June 23, 2026 — Commercial and Industrial (C&I) loan growth gathered significant momentum in the first quarter of 2026, providing yet another sign of the surprising resilience of the U.S. economy.
Given the mix of trade tariff tumult, persistently high inflation and concerns about the U.S. job market and broader economy percolating at the start of 2026, there seemed ample reason to expect that loan growth would remain subdued through the first three months of the year.
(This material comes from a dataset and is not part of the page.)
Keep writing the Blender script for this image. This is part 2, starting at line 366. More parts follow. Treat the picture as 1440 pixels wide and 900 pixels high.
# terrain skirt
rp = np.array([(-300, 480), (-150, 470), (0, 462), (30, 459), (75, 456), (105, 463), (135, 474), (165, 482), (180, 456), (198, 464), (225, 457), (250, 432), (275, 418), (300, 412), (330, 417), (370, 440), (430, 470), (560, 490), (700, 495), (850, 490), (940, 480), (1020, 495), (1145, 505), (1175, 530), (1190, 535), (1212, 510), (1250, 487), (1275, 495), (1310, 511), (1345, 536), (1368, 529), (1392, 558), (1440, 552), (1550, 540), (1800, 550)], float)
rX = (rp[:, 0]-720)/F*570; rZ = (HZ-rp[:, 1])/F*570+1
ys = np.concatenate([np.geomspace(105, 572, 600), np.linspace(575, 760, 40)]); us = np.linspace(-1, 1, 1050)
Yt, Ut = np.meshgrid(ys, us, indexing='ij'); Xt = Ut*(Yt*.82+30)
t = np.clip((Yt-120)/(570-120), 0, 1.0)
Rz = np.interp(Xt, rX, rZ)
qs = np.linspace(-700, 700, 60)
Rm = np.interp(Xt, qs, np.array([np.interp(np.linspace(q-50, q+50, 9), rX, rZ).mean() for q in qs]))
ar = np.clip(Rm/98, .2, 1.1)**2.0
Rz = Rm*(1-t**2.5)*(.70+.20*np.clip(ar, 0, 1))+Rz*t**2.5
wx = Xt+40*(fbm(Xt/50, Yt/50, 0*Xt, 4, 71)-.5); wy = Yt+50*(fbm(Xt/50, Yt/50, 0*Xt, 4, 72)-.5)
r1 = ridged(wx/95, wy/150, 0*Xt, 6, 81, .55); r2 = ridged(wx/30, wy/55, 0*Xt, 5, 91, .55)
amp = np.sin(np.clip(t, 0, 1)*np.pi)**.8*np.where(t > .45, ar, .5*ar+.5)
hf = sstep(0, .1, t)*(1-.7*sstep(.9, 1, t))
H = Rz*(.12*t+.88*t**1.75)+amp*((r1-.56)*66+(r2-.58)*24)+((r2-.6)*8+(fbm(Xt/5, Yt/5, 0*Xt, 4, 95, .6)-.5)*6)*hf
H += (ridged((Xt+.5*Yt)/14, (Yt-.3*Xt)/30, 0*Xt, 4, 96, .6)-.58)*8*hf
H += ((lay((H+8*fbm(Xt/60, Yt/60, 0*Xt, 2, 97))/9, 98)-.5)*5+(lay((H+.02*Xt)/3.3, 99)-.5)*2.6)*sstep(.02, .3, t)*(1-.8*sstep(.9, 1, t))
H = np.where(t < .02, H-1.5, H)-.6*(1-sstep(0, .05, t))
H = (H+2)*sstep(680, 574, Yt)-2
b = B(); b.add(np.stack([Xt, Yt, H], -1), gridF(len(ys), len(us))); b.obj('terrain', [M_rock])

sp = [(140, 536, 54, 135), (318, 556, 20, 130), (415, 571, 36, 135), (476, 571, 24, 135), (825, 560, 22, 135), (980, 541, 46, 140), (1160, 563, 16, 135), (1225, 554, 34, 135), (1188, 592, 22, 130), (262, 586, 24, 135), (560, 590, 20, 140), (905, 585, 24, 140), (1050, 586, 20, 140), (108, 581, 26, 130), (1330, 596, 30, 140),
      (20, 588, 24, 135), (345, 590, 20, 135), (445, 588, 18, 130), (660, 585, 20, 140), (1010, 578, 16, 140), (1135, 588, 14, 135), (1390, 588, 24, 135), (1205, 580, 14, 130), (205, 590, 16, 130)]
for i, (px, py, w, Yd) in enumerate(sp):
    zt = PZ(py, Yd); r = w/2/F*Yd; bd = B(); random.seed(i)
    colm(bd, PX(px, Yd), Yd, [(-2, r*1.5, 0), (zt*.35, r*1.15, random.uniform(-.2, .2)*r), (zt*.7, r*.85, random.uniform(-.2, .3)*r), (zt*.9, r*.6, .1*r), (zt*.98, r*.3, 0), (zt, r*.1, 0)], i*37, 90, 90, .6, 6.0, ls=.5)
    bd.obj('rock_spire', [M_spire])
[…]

That view was only reinforced by the geopolitical developments in late February, which introduced an additional layer of economic uncertainty.
However, data from the Coalition Greenwich Commercial Loan Analytics group shows that C&I loan balances grew approximately 10% year over year in Q1 2026.
“Despite significant headwinds, an analysis of annualized balance growth using seasonally adjusted quarterly data shows that C&I loan volume didn’t just increase in Q1, it surged to by far the highest rate in the past two years,” says Greg Schneider, Director on the SME Analytics Team at Crisil Coalition Greenwich and Head of Commercial Loan Analytics (CLA).
It remains to be seen if the strong loan growth seen in Q1 can persist in what still seems to be an uncertain economic environment.
“The latest Federal Reserve Senior Loan Officer Opinion Survey (SLOOS) shows some signs that banks have begun tightening lending standards, which could be a precursor of slowing growth,” says Steve Boyle, Lead Analyst, CLA at Crisil Coalition Greenwich. “However, this market has surprised us before.”
Spreads and Fees Creep Higher
In what could reflect the nascent signs of bank tightening seen in the most recent Fed SLOOS, spreads and fees on C&I loans increased modestly in Q1 2026. SOFR spreads on C&I loans climbed about three basis points. In the same period, data from CLA reveals an increase in upfront fee pricing of about 7 basis points.
In the Southeast United States, spreads fell below the overall national average last quarter, a possible sign that banks have begun conceding on price due to competitive pressures in the region.
“The southeast region is emerging as an active and important growth market for commercial banks,” says Greg Schneider.
In Business Banking, Banks Adjust Mix of Spread and Fees
Average prime spreads in business banking fell by roughly 7 bps in Q1 2026 versus the linked quarter, driven primarily by a contraction of spreads on loans of less than $50,000 in commitments. However, as spreads declined, fees increased by approximately 4 bps, suggesting that banks may also be implementing a trade-off between interest revenue and fee revenue from their business clients.
“In the business banking space, banks appeared more willing to concede on loan pricing if they could offset a portion of the foregone revenue with increased fees,” says Steve Boyle.